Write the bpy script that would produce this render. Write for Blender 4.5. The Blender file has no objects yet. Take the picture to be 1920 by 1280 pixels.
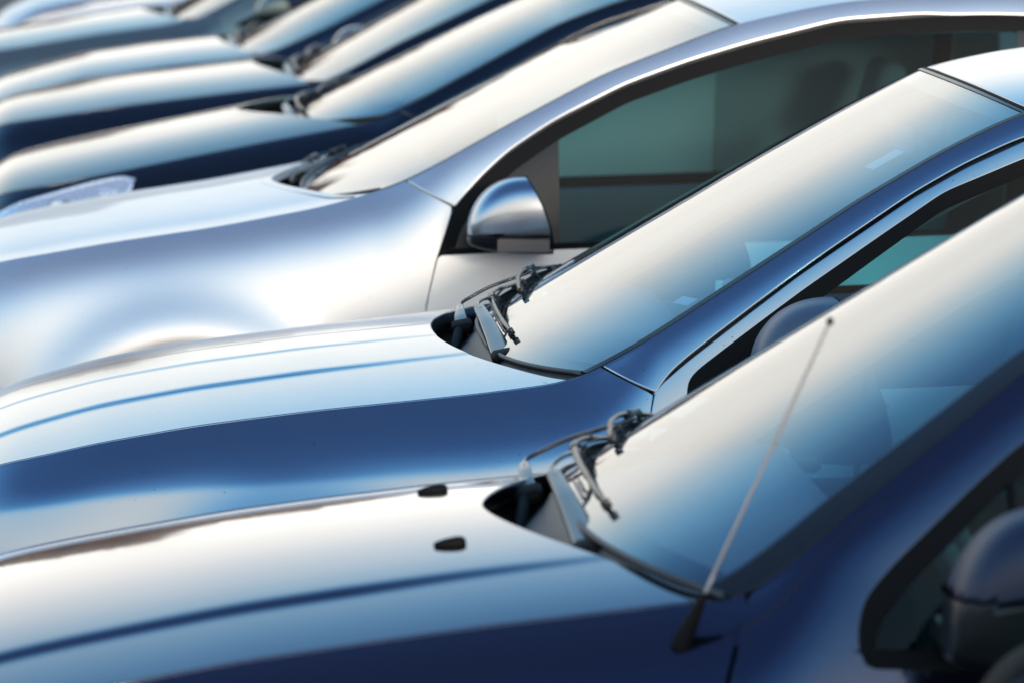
import bpy, math, random
import numpy as np
from mathutils import Matrix, Vector

S = bpy.context.scene
COL = S.collection
R = math.radians

# ------------------------------------------------------------------ camera
cd = bpy.data.cameras.new('camera')
cam = bpy.data.objects.new('camera', cd)
COL.objects.link(cam)
S.camera = cam
PITCH = math.atan(1040 / 7560.0)
YAW = math.atan(600 / 7560.0 * math.cos(PITCH))
cam.location = (0, 0, 2.2)
cam.rotation_euler = (math.pi / 2 - PITCH, 0, -YAW)
cd.sensor_width = 36.0
cd.lens = 36.0 * 7560 / 1920
cd.clip_start = 0.1
cd.clip_end = 2000
cd.dof.use_dof = True
cd.dof.focus_distance = 8.75
cd.dof.aperture_fstop = 4.0

# ------------------------------------------------------------------ sky and sun
SUN_EL, SUN_ROT = 9.0, 160.0
wd = bpy.data.worlds.new('World')
S.world = wd
wd.use_nodes = True
nt = wd.node_tree
bg = nt.nodes['Background']
sky = nt.nodes.new('ShaderNodeTexSky')
sky.sky_type = 'NISHITA'
sky.sun_disc = False
sky.sun_elevation = R(SUN_EL)
sky.sun_rotation = R(SUN_ROT)
sky.air_density = 1.0
sky.dust_density = 1.0
sky.ozone_density = 1.0
# clear winter air: the sky's own brightness, from deep blue overhead to a pale warm horizon
sep = nt.nodes.new('ShaderNodeSeparateColor')
nt.links.new(sky.outputs[0], sep.inputs[0])
lg = nt.nodes.new('ShaderNodeMath'); lg.operation = 'LOGARITHM'; lg.inputs[1].default_value = 2.0
nt.links.new(sep.outputs[1], lg.inputs[0])
mp = nt.nodes.new('ShaderNodeMapRange')
mp.inputs['From Min'].default_value = -0.7
mp.inputs['From Max'].default_value = 2.8
nt.links.new(lg.outputs[0], mp.inputs[0])
ramp = nt.nodes.new('ShaderNodeValToRGB')
SKY = [(0.02, (.053, .115, .27)), (0.15, (.066, .160, .40)), (0.28, (.14, .40, .80)), (0.40, (.32, .73, 1.13)), (0.525, (.64, .95, 1.17)),
       (0.63, (.92, 1.05, 1.12)), (0.72, (1.16, 1.16, 1.12)), (0.85, (1.25, 1.22, 1.14)), (1.0, (1.33, 1.28, 1.17))]
while len(ramp.color_ramp.elements) < len(SKY):
    ramp.color_ramp.elements.new(0.5)
for el, (ps, col) in zip(ramp.color_ramp.elements, SKY):
    el.position = ps
    el.color = (*[v / 1.4 for v in col], 1)
nt.links.new(mp.outputs[0], ramp.inputs[0])
vm = nt.nodes.new('ShaderNodeVectorMath'); vm.operation = 'SCALE'; vm.inputs['Scale'].default_value = 1.4 / 0.15
nt.links.new(ramp.outputs[0], vm.inputs[0])
nt.links.new(vm.outputs[0], bg.inputs[0])
bg.inputs[1].default_value = 0.15

sl = bpy.data.lights.new('sun', 'SUN')
sun = bpy.data.objects.new('sun', sl)
COL.objects.link(sun)
sl.energy = 3.0
sl.angle = R(12)
sl.color = (1.0, 0.87, 0.73)
sd = Vector((math.sin(R(SUN_ROT)) * math.cos(R(SUN_EL)), math.cos(R(SUN_ROT)) * math.cos(R(SUN_EL)), math.sin(R(SUN_EL))))
sun.rotation_euler = (-sd).to_track_quat('-Z', 'Y').to_euler()
sun.location = (0, 0, 30)

S.view_settings.view_transform = 'Standard'
S.view_settings.look = 'None'
S.view_settings.exposure = 0.45
S.view_settings.gamma = 1.0
S.render.engine = 'CYCLES'
S.cycles.use_denoising = True
S.cycles.transparent_max_bounces = 32
S.cycles.max_bounces = 14
S.cycles.glossy_bounces = 8
S.cycles.sample_clamp_indirect = 8.0

# ------------------------------------------------------------------ materials
def new_mat(name):
    m = bpy.data.materials.new(name)
    m.use_nodes = True
    return m, m.node_tree, m.node_tree.nodes['Principled BSDF']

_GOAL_
Without the pictures, please reproduce each line of the listing above exactly, from the first one through the line bearing "cd.dof.aperture_fstop = 4.0".

_THE REPLY_
Write the bpy script that would produce this render. Write for Blender 4.5. The Blender file has no objects yet. Take the picture to be 1920 by 1280 pixels.
import bpy, math, random
import numpy as np
from mathutils import Matrix, Vector

S = bpy.context.scene
COL = S.collection
R = math.radians

# ------------------------------------------------------------------ camera
cd = bpy.data.cameras.new('camera')
cam = bpy.data.objects.new('camera', cd)
COL.objects.link(cam)
S.camera = cam
PITCH = math.atan(1040 / 7560.0)
YAW = math.atan(600 / 7560.0 * math.cos(PITCH))
cam.location = (0, 0, 2.2)
cam.rotation_euler = (math.pi / 2 - PITCH, 0, -YAW)
cd.sensor_width = 36.0
cd.lens = 36.0 * 7560 / 1920
cd.clip_start = 0.1
cd.clip_end = 2000
cd.dof.use_dof = True
cd.dof.focus_distance = 8.75
cd.dof.aperture_fstop = 4.0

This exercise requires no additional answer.